* TASK DIRECTIONS
Restate the span of lines that starts with the line containing "Write the bpy" and ends with the line containing "random.seed(4)", word for word, including both, with nothing else.

3D scene scripts:

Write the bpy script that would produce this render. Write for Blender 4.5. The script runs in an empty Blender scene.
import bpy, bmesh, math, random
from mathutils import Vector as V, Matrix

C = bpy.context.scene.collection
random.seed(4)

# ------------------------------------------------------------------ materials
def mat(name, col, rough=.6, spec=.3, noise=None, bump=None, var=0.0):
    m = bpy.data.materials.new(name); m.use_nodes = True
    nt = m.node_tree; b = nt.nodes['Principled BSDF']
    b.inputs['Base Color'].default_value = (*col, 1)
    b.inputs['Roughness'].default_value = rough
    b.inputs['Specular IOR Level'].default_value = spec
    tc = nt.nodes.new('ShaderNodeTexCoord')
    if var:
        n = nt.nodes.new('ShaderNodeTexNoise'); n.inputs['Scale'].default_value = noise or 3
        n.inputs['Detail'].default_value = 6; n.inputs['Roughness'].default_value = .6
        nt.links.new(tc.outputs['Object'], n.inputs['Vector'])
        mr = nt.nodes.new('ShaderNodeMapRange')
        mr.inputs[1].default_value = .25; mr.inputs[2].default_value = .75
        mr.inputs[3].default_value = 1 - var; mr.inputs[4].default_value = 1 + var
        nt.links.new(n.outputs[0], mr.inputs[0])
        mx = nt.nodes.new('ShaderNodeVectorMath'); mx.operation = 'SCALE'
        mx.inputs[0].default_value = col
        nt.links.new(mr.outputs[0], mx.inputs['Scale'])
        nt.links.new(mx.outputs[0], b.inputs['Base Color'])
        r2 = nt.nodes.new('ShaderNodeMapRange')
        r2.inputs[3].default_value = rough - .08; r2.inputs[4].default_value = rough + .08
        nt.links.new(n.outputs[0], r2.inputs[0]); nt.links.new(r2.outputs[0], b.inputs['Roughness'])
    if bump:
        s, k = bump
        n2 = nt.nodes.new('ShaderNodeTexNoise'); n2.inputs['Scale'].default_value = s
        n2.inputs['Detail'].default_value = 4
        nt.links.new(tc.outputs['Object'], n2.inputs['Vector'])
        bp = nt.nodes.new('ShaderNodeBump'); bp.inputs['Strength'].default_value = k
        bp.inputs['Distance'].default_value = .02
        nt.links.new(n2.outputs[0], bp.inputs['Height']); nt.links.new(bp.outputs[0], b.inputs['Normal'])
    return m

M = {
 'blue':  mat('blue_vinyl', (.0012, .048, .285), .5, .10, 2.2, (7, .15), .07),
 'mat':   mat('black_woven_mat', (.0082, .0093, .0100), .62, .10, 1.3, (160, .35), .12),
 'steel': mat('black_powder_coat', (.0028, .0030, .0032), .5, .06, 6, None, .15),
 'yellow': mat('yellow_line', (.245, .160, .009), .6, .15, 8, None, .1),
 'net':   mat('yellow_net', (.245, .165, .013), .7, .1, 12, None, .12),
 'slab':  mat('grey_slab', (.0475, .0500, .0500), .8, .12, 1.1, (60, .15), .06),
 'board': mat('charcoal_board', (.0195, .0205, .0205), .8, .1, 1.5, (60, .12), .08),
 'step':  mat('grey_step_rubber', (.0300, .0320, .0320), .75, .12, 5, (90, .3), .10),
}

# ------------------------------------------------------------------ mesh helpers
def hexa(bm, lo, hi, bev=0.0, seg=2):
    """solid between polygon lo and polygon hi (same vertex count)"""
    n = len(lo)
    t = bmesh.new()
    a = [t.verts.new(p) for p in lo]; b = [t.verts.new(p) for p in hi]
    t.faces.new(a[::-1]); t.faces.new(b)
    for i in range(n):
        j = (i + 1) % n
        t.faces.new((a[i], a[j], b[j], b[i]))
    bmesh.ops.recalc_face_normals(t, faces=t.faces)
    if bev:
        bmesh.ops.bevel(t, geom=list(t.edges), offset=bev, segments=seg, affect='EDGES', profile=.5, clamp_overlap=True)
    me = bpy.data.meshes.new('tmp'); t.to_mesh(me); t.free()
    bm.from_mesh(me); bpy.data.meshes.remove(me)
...
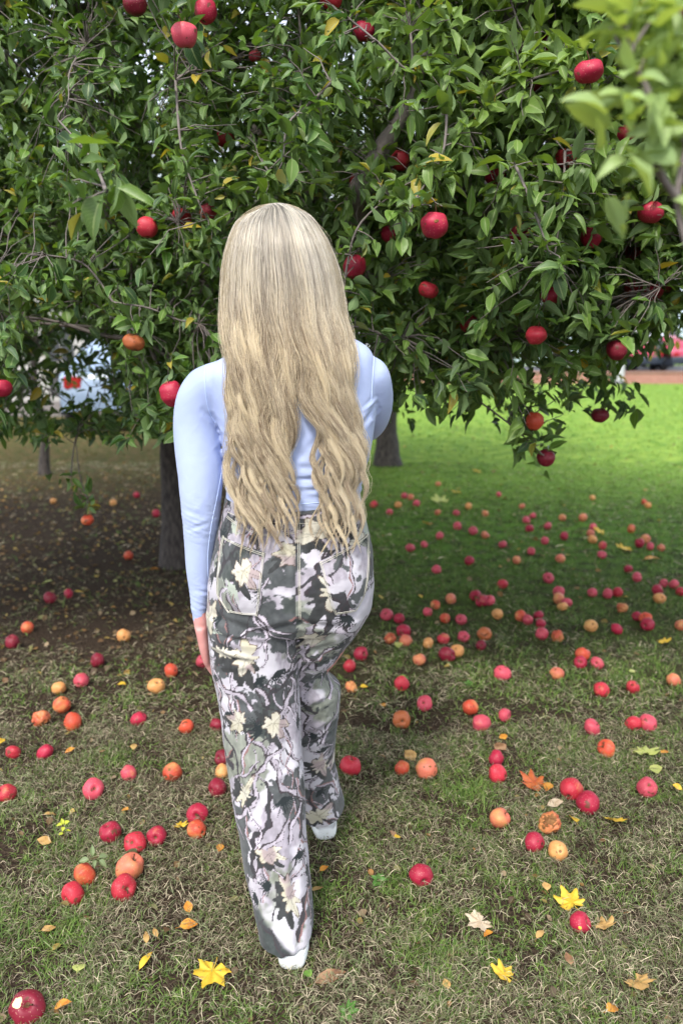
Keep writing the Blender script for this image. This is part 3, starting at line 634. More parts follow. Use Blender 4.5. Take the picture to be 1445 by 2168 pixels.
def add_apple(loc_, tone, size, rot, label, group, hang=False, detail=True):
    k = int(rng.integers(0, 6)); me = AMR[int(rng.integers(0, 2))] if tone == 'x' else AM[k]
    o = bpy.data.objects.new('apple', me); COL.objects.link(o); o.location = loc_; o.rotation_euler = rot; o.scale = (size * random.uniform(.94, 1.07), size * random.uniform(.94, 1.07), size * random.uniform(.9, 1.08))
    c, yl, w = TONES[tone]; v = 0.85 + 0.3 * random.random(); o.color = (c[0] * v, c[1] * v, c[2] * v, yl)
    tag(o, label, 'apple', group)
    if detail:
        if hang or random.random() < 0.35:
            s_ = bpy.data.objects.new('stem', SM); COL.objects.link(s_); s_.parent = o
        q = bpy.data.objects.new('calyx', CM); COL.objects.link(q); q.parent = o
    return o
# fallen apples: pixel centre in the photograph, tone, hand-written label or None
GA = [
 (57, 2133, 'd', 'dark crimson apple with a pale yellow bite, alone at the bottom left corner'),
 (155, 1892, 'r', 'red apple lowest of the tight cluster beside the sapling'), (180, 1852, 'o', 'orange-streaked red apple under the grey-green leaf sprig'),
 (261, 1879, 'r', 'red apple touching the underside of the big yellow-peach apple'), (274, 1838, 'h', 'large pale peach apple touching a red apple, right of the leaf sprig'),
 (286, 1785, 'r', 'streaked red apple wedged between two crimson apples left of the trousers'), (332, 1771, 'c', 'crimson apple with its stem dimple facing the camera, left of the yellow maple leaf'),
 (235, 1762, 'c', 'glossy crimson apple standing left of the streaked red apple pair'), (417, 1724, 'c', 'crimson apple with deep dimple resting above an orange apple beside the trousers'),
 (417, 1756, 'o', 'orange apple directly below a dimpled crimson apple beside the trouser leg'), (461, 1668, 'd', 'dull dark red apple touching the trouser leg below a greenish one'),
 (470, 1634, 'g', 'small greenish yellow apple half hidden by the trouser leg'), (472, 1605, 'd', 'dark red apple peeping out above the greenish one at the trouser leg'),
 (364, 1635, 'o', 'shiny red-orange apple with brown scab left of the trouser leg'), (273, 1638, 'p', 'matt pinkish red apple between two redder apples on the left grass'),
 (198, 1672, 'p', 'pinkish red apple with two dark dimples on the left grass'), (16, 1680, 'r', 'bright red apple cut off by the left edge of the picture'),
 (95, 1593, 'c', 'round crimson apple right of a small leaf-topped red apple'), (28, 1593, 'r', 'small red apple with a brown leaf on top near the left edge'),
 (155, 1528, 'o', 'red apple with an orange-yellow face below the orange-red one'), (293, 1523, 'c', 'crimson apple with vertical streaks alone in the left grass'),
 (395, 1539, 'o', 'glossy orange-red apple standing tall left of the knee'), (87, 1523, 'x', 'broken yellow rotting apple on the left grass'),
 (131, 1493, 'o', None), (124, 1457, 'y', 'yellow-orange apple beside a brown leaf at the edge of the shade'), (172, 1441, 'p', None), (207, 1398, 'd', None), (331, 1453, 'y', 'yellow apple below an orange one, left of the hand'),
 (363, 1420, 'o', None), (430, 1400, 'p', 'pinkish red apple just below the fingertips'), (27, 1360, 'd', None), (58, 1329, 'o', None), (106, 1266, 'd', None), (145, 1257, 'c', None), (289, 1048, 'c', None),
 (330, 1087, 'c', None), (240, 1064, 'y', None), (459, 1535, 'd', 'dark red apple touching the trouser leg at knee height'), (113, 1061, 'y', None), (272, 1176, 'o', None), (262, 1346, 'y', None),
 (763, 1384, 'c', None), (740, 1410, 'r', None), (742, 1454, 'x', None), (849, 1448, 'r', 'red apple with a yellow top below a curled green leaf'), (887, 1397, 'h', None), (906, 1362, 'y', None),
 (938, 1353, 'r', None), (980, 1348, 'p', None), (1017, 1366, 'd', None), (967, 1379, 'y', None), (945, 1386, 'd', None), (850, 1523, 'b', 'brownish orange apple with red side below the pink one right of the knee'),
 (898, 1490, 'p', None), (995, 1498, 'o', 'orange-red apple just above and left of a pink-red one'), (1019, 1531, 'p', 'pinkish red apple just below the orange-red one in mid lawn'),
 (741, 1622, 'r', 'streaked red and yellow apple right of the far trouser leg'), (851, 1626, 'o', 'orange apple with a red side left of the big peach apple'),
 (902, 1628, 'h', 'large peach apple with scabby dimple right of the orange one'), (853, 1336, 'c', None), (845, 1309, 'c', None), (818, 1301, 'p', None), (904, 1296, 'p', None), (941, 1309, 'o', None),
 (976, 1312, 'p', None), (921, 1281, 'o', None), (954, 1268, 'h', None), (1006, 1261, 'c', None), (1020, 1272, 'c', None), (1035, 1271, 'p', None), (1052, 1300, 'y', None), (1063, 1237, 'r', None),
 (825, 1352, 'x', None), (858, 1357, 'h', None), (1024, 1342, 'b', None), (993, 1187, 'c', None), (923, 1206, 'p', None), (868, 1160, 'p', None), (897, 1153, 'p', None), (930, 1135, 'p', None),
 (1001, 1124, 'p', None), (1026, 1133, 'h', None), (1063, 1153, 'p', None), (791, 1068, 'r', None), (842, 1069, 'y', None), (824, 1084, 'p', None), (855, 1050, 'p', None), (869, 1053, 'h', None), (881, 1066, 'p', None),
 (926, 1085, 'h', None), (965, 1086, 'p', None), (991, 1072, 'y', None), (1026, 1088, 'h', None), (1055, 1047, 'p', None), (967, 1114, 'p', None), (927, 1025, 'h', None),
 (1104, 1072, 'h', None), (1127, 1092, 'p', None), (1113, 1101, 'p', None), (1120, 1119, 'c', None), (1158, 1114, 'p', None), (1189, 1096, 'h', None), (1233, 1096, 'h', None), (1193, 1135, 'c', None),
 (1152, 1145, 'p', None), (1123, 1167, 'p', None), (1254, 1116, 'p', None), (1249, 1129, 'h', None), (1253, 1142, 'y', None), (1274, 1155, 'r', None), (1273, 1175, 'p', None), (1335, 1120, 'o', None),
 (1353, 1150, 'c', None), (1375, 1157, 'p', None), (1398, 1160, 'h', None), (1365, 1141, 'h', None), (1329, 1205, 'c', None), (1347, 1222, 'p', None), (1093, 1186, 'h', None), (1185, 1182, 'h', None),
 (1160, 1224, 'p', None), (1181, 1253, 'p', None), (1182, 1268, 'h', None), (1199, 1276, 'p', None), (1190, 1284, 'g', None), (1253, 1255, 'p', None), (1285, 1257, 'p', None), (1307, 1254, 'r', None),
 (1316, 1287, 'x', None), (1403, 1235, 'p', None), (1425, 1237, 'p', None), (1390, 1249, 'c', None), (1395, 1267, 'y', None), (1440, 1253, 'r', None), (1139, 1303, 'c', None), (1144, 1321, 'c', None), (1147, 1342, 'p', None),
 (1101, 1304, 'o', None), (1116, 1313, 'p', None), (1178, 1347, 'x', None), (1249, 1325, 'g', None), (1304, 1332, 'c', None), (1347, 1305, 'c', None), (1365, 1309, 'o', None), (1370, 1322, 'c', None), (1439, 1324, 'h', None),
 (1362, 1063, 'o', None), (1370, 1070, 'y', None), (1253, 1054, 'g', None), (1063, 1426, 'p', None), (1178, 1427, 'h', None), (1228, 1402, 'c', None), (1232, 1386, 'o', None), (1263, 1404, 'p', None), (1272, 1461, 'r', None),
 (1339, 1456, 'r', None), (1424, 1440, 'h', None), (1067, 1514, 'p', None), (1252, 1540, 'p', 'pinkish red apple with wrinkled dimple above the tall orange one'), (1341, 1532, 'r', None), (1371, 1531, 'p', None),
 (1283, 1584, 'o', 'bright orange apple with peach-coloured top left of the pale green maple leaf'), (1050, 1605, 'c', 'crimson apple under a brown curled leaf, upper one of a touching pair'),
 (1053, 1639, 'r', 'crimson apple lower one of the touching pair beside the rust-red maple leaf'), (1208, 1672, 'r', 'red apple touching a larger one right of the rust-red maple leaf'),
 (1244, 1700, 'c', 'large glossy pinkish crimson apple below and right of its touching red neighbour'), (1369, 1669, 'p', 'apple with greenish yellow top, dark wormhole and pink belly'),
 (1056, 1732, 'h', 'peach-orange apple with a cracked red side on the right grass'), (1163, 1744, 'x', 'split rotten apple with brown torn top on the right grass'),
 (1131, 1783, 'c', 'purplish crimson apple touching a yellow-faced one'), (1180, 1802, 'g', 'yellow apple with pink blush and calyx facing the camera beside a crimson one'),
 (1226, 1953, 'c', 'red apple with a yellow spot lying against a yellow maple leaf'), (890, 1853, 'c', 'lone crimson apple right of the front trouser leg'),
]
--
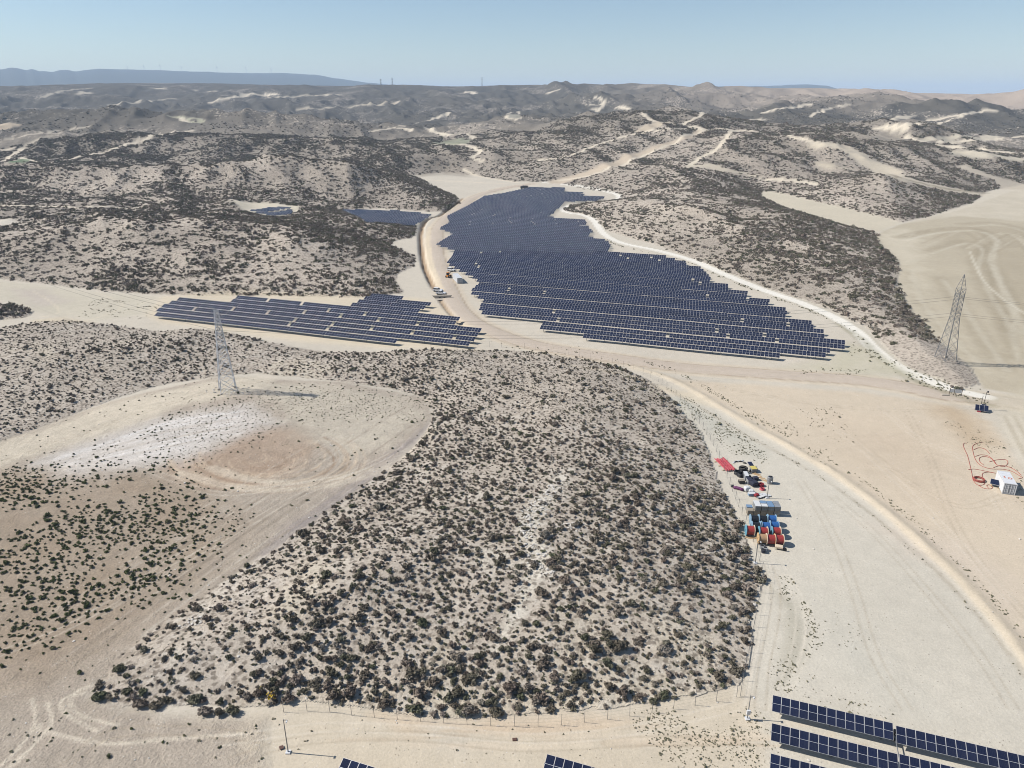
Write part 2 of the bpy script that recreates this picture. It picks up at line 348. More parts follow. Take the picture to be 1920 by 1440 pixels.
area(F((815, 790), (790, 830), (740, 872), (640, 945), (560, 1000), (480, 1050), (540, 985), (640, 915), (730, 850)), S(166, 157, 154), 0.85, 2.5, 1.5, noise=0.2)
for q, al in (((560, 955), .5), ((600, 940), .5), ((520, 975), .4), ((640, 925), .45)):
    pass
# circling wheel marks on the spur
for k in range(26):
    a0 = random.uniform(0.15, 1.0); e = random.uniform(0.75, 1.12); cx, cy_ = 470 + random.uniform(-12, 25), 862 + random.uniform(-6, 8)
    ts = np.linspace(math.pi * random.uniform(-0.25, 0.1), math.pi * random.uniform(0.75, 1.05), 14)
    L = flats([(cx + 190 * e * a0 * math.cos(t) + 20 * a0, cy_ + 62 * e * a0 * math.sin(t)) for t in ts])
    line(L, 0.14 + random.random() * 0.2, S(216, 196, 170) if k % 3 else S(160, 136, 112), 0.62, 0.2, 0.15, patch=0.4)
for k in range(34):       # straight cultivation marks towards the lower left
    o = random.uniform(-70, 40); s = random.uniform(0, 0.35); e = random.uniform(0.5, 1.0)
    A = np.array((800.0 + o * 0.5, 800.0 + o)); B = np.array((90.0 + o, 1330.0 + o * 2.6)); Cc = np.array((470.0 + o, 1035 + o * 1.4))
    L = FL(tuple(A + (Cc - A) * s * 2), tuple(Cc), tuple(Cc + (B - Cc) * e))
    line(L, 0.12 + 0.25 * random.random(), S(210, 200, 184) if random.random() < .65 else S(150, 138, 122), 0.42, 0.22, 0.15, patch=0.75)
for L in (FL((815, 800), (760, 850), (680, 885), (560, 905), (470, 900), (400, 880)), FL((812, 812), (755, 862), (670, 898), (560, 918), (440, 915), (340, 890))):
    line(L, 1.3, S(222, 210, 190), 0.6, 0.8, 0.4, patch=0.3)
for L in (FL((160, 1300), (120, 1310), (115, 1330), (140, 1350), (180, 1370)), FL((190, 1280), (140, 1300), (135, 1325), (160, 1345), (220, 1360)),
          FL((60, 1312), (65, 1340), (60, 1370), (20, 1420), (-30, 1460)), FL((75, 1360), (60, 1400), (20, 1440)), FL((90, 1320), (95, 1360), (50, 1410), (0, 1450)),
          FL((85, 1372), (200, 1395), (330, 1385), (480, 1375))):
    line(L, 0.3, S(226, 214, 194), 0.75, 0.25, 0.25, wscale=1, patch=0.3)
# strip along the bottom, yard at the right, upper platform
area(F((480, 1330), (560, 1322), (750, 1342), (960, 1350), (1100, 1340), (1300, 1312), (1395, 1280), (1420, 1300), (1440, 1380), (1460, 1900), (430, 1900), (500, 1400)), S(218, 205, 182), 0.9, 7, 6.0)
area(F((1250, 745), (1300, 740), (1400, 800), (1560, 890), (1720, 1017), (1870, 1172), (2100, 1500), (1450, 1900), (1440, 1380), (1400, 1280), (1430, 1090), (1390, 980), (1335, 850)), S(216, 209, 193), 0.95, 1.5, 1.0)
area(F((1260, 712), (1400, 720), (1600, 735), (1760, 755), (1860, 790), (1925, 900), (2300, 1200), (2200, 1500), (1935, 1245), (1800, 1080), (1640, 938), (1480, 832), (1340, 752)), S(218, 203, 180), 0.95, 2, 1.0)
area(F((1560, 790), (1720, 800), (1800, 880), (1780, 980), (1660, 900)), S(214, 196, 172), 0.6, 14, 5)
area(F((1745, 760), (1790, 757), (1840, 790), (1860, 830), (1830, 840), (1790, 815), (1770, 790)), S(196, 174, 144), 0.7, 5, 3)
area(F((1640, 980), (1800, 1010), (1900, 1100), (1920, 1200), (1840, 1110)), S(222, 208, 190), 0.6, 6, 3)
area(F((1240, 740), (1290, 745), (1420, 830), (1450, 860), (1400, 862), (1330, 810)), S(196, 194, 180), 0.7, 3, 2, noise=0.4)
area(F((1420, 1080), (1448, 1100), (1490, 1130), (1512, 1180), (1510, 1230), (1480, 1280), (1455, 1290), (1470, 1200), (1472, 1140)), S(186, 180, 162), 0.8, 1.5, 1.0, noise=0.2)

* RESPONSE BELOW
Write the bpy script that would produce this render. Write for Blender 4.5. The script runs in an empty Blender scene.
import bpy, bmesh, math, random
from mathutils import Vector as V, Matrix

C = bpy.context.scene.collection
random.seed(4)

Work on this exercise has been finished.